If I had to be completely honest my knowledge base of the game of basketball is very small, and I hope that being behind the bench this year will expand that.

But my knowledge really affects my perception of the game and sensing whether or not there is stress in a play that causes you to lose your lead.

At the beginning of the game, the Panthers beat the Eagles to the basket to score the first points.

But the Eagles wasted no time keeping up with the Panther’s offense.

This kind game really made me pay attention to the plays that were going on but not necessarily from a technical standpoint.

I looked at who was doing what and which player had possession of the ball most of the time.

And also the coaches’ reactions to certain plays.

Honestly watching coach Jodie Karsak during a game really trips me up sometimes because she does things that I know that she would never do in real life.

Earlier in the half, junior Tor’e Alford made a bad play and Karsak turned around and visually was really animated as she brought Alford to the bench,

Seeing stuff like that really made me feel like as a team we were in trouble.

The Panthers kept their lead into the half and what happened in the locker room confused me.

Myself as well as a few other managers brought the water bottle into the locker room and stayed around for what coach had to say.

Karsak walks into the locker room behind us and is like ‘that was a great quarter, guys’ — you better believe I took a double take.

This whole time I was under the impression that we were in distress.

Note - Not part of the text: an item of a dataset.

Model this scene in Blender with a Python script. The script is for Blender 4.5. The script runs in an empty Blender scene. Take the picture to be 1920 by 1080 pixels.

From that point I learned that it’s important how you respond to the situation and the reaction of people in the stands are only surface level. The way that the coaches and the players react is more internal because they have to keep their mind right to be successful.

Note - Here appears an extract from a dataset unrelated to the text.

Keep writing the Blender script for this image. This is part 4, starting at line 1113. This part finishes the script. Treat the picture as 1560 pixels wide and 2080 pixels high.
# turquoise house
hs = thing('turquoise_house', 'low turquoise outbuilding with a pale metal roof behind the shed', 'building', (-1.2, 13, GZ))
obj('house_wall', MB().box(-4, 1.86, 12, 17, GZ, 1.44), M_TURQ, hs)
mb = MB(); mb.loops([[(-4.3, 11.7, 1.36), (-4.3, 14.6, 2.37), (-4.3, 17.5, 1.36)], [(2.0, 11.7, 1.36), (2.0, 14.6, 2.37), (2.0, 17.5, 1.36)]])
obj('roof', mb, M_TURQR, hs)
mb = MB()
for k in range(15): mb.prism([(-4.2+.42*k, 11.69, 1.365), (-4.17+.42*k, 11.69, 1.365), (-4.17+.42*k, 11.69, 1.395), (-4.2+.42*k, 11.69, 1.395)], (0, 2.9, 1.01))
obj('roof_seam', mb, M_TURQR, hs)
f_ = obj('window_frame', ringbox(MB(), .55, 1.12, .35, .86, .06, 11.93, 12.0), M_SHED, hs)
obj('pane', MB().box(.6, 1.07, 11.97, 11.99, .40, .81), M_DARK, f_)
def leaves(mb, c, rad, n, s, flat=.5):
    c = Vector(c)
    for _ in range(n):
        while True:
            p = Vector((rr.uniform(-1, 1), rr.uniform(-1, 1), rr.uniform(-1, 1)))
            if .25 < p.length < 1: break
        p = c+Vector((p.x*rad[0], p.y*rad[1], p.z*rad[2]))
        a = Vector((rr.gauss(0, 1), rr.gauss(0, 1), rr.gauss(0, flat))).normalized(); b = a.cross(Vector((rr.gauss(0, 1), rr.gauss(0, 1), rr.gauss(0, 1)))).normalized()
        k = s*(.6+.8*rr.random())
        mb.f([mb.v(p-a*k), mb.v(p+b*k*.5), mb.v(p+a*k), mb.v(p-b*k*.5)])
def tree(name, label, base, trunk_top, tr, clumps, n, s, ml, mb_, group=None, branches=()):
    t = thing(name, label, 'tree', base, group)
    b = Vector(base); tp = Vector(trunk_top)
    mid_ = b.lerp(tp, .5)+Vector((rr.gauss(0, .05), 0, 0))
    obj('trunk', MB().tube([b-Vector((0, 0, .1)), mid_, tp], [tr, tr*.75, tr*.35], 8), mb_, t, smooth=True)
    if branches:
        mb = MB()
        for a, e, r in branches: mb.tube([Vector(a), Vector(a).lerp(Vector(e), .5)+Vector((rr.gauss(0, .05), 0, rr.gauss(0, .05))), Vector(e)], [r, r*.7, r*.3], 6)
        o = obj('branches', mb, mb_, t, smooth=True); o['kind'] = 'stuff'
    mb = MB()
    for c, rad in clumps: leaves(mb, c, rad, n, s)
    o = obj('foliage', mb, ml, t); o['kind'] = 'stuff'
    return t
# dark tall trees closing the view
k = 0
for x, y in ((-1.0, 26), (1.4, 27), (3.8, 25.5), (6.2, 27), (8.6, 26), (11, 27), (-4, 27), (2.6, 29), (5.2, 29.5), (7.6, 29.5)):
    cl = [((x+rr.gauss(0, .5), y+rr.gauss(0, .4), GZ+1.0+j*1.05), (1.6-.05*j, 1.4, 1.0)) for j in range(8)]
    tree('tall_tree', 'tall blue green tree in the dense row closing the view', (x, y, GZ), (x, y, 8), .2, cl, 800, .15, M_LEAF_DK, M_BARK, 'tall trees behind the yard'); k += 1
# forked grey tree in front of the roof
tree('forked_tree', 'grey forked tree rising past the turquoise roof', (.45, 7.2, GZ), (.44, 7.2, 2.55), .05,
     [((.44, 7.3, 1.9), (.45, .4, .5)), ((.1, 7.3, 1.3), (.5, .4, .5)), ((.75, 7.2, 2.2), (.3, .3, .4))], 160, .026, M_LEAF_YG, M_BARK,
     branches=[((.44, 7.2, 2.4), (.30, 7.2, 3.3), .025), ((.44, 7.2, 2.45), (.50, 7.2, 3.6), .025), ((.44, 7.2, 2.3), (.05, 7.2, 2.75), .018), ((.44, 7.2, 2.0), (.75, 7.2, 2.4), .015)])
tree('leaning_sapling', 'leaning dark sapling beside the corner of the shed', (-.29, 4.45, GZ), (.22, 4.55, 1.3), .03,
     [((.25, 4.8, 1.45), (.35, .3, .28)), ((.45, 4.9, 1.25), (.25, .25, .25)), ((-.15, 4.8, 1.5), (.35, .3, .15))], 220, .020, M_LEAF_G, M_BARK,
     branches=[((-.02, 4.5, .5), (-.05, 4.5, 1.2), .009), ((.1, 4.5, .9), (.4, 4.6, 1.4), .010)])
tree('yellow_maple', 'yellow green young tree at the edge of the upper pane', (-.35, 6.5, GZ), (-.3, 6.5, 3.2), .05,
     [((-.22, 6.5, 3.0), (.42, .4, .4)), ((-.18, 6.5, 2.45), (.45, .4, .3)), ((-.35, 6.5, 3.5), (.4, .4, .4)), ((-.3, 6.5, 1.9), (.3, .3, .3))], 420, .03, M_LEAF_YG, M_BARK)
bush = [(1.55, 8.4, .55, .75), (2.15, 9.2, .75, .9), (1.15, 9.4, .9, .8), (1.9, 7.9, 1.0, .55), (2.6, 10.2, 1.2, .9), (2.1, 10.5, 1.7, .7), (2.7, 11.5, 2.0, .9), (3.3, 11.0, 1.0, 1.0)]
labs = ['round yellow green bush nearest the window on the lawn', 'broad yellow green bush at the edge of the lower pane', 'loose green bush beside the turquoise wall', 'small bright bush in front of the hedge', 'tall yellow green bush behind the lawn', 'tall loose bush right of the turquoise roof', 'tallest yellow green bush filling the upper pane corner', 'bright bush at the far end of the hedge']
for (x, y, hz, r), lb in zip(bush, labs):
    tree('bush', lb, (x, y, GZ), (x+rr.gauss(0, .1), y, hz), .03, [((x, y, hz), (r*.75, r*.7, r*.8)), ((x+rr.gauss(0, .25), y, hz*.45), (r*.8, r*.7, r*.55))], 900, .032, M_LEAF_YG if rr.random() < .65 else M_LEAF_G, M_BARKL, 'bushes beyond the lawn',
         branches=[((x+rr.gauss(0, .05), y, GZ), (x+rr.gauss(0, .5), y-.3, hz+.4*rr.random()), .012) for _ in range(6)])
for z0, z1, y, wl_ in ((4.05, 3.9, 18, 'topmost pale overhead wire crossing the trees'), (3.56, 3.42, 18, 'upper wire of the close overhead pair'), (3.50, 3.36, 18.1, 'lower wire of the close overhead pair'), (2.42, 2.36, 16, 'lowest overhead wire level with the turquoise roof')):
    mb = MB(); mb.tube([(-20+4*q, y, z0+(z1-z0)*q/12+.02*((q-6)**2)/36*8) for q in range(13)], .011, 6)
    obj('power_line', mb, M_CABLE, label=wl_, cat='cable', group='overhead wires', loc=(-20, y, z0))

Less than two minutes into the third quarter, Maize scored and took the lead from the Panthers.

My heart just sank and everything that could possibly happen after just rushed through my mind.

It bothers me that I do that, but I guess if you look at it from a positive perspective, I start to rationalize certain things, which is a good life skill.

But I never lost hope. I just thought that if we don’t respond to what Maize is giving us, it is going to be minor miracle.

The Panthers do work miracles, so it was definitely possible.

After watching the state semifinal game in March, I am convinced they can handle just about anything.

By the end of the third quarter the Panthers got their lead back and their uncommon mentality started to shine.

Once Maize started to get tired, Derby took advantage built an even bigger lead.

The Panthers ended up on top with a ten point lead to win the game.

Both teams showed their true colors on the court at the very end.

When the clock ran the final seconds of the game, Derby still had a motor and Maize was barely moving.

The clock ran out and everyone was standing still.

After the game was over, the locker room was the place to be. Starting with coach coming in a giving them the last thoughts on the game and reflections, to food and celebratory jam sessions.

All of this happened with the future of the program right in the middle of it — there were middle school players in the stands and the two ball girls watching and learning from the example of the older girls.

The culture in and around the game in terms of the way Derby handles it is unlike anything I have ever seen in any other sport.

Every team has chemistry, a strong bond and a mindset for tackling adversity. The Panthers definitely have it, too.

And it doesn’t end after they step off the court.